Após
trinta anos (Lc 3,23) de vida escondida em Nazaré, Jesus se apresenta ao povo
com a sua mensagem (Lc 4,18). Em Nazaré, ele tinha convivido longos anos (Lc
2,51) com os agricultores da Galiléia, explorados pelo sistema dos impostos
herdado dos persas e dos gregos e pelo latifúndio criado pelos romanos. Ele
mesmo era carpinteiro (Mc 6,3). Enquanto crescia (Lc 2,40) em sabedoria, idade
e tamanho diante de Deus e dos homens (Lc 2,52), assistia às explosões de
violência tão comuns na Galiléia, à progressiva organização dos Zelotes, à
transferência da capital do seu país para Tiberíades, às tentativas
infrutíferas dos romanos para reduzir à obediência o povo rebelde da Galiléia.
Via
como os escribas e os fariseus reuniam e organizavam o povo em torno das
sinagogas, ensinando-lhes a tradição dos antigos (Mc 7,1-5), dando-lhes força
para resistir, preparando-os para a próxima vinda do Messias, aguardado por
todos como iminente.
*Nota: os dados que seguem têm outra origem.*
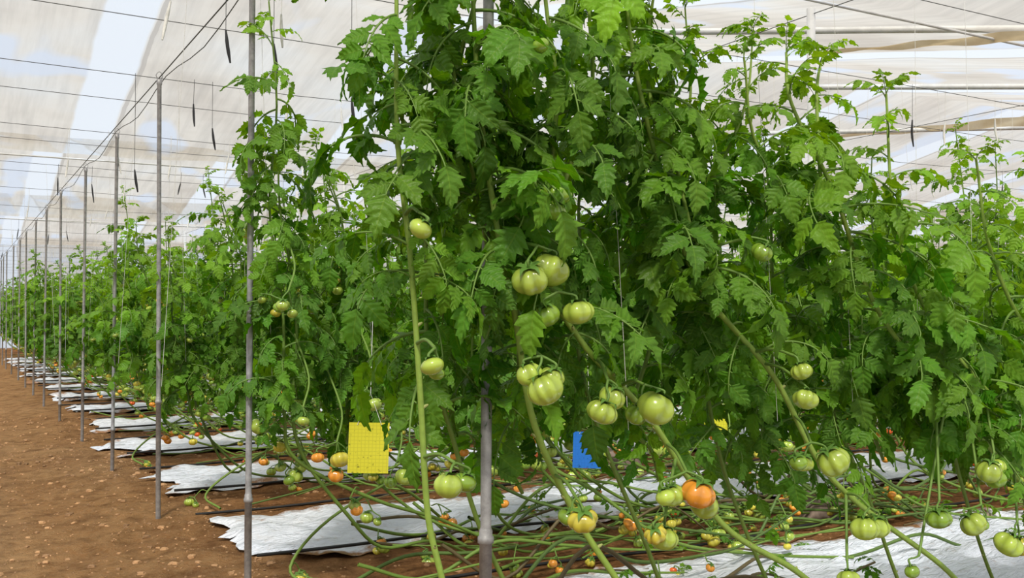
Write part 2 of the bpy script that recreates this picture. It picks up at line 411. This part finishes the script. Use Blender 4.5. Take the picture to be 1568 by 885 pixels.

Via também como eles, em vez de ensinar a lei de Deus e
revelar a face do Pai, a escondiam atrás de uma cortina espessa de normas e
obrigações que tornavam impossível a observância da lei para os pobres (Mc
7,6-13). Estes se viam condenados por seus líderes como ignorantes (Jo 7,49) e
pecadores (Jo 10,34).
Via
ainda a piedade confusa e resistente dos pobres, tão bem expressada no cântico
de Maria (Lc 1,46-55) e na esperança difusa de um novo êxodo. Os pobres
esperavam que chegasse o tempo da libertação prometida desde os tempos antigos
(Lc 1,71-73).
Crescendo
no meio desta realidade conflitante de exploração econômica, de convulsões
sociais, de desintegração crescente das instituições, de explosões messiânicas,
Jesus, unido ao Pai, torna-se aluno dos fatos, descobre dentro deles a chegada
da hora de Deus e anuncia ao povo: “Esgotou-se
o prazo! O Reino de Deus está ai! Mudem de Vida! Acreditem nesta Boa Notícia!”
(Mc 1,15).
O
Programa da pregação que fazia do Reino, Jesus o apresenta na sinagoga de
Nazaré: “O Espírito do Senhor está sobre
mim, porque ele me ungiu para anunciar a Boa Notícia aos pobres, enviou-me para
proclamar a remissão aos presos e aos cegos a recuperação da vista, para
restituir a liberdade aos oprimidos, e para proclamar um ano de graça da parte
do Senhor” (Lc 4,18-19).
Conforme
o Evangelho de Marcos, a Boa Notícia do Reino anunciada por Jesus tem como
primeiro efeito congregar as pessoas em torno a Jesus e entre si, isto é,
formar comunidade (Mc 1,16-20); o segundo efeito é fazer surgir consciência
crítica no povo oprimido frente aos seus líderes (Mc 1,21-22); o terceiro
efeito é combater o poder do mal, expulsá-lo e, assim, libertar o homem (Mc 1,23-28);
o quarto efeito é restaurar e salvar a vida do povo para o serviço (Mc
1,29-34); o quinto efeito é permanecer unido à raiz que é o Pai, através da
oração (Mc 1,35); o sexto efeito é manter a consciência da missão e não se
fechar nos resultados obtidos (Mc 1,36-39); o sétimo resultado é libertar e
reintegrar os marginalizados (Mc 1,40-45).
Jesus
se apresenta como quem vem realizar as esperanças do povo, suscitadas e
alimentadas, ao longo dos séculos, pelos profetas. Ele se apresenta como o
Messias-Servo anunciado por Isaías (Is 42,1-9; 61,1-2). Propõe a realização de
um ano jubilar, “um ano de graça por
parte do Senhor” (Lc 4,19). O ano jubilar já fora tentado por Nehemias, sem
muito resultado (cf Neh 5). O ano jubilar é a tentativa de reorganizar todas as
coisas, para que o povo pudesse recomeçar tudo de novo e realizar a aliança com
Deus que tinha sido quebrada pela infidelidade.